__Task statement__.
Return the lines that follow, exactly as they appear, from the first through the one containing "random.seed(7)"; no pictures are to be included.

::::::::

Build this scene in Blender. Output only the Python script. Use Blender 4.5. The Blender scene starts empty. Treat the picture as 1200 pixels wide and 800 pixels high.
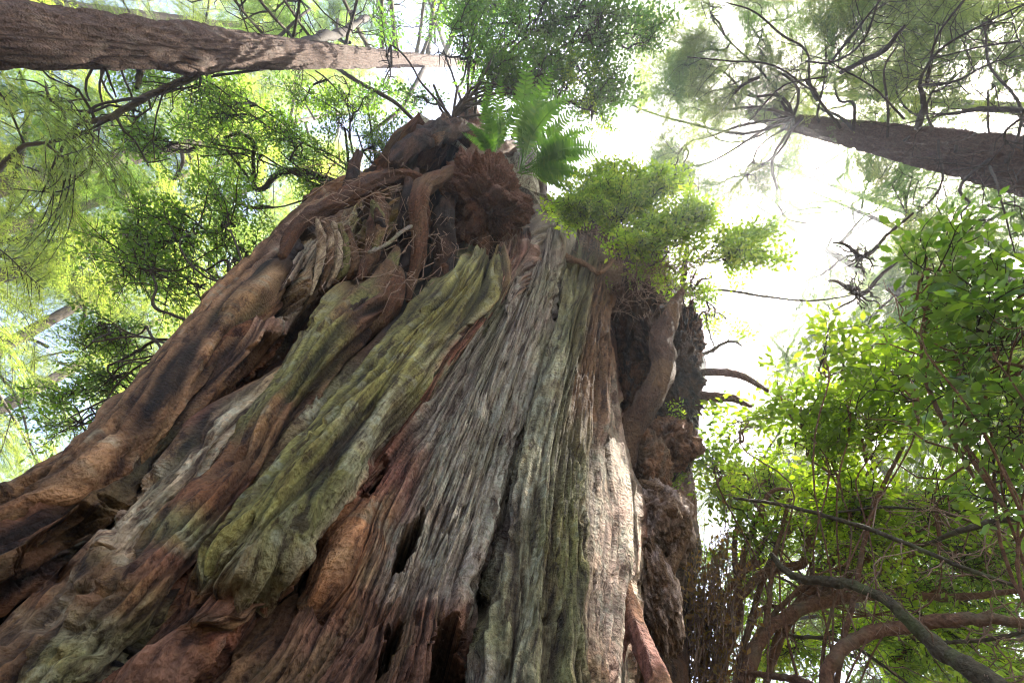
import bpy, math, random
import numpy as np
C = bpy.context.scene.collection
rng = np.random.default_rng(7)
random.seed(7)

# ------------------------------------------------------------------ camera
FPX = 533.0                                   # focal length in pixels of a 1200-wide frame
_z = np.array([50, 315, 533.0]); _z /= np.linalg.norm(_z)
_y = np.array([0, 0, 1.0]) - _z*_z[2]; _y /= np.linalg.norm(_y)
_x = np.cross(_y, _z)
if _x[0] < 0: _x = -_x
M = np.array([_x, _y, _z])                    # world = M @ (right, up, forward)
CAM = np.array([0, 0, 1.5])
cam_data = bpy.data.cameras.new('camera'); cam = bpy.data.objects.new('camera', cam_data); C.objects.link(cam)
cam_data.sensor_width = 36; cam_data.lens = 36*FPX/1200; cam_data.clip_start = .02; cam_data.clip_end = 3000
import mathutils
R3 = mathutils.Matrix([[M[i][0], M[i][1], -M[i][2]] for i in range(3)])
mw = R3.to_4x4(); mw.translation = CAM; cam.matrix_world = mw
bpy.context.scene.camera = cam
# ------------------------------------------------------------------ light
def ray(px, py):
    c = np.array([px-600, 400-py, FPX]); return M @ (c/np.linalg.norm(c))
SUN = ray(1027, 205)
sun_el = math.asin(SUN[2]); sun_az = math.atan2(SUN[0], SUN[1])
w = bpy.data.worlds.new('World'); bpy.context.scene.world = w; w.use_nodes = True
nt = w.node_tree; bg = nt.nodes['Background']
sky = nt.nodes.new('ShaderNodeTexSky'); sky.sky_type = 'NISHITA'; sky.sun_disc = False
sky.sun_elevation = sun_el; sky.sun_rotation = sun_az; sky.dust_density = 4.0; sky.air_density = .8; sky.ozone_density = .6
nt.links.new(sky.outputs[0], bg.inputs[0]); bg.inputs[1].default_value = 0.15
sl = bpy.data.lights.new('sun', 'SUN'); sl.energy = 5.0; sl.angle = math.radians(.53); sl.color = (1, .95, .86)
so = bpy.data.objects.new('sun', sl); C.objects.link(so)
so.rotation_euler = mathutils.Vector(SUN).to_track_quat('Z', 'Y').to_euler()
S = bpy.context.scene
S.view_settings.view_transform = 'Standard'; S.view_settings.look = 'None'; S.view_settings.gamma = 1
S.view_settings.exposure = 2.65
S.cycles.use_denoising = True; S.cycles.filter_width = 1.1
S.cycles.max_bounces = 7; S.cycles.diffuse_bounces = 4; S.cycles.transmission_bounces = 5; S.cycles.transparent_max_bounces = 4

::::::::

__Output for this task__.
Build this scene in Blender. Output only the Python script. Use Blender 4.5. The Blender scene starts empty. Treat the picture as 1200 pixels wide and 800 pixels high.
import bpy, math, random
import numpy as np
C = bpy.context.scene.collection
rng = np.random.default_rng(7)
random.seed(7)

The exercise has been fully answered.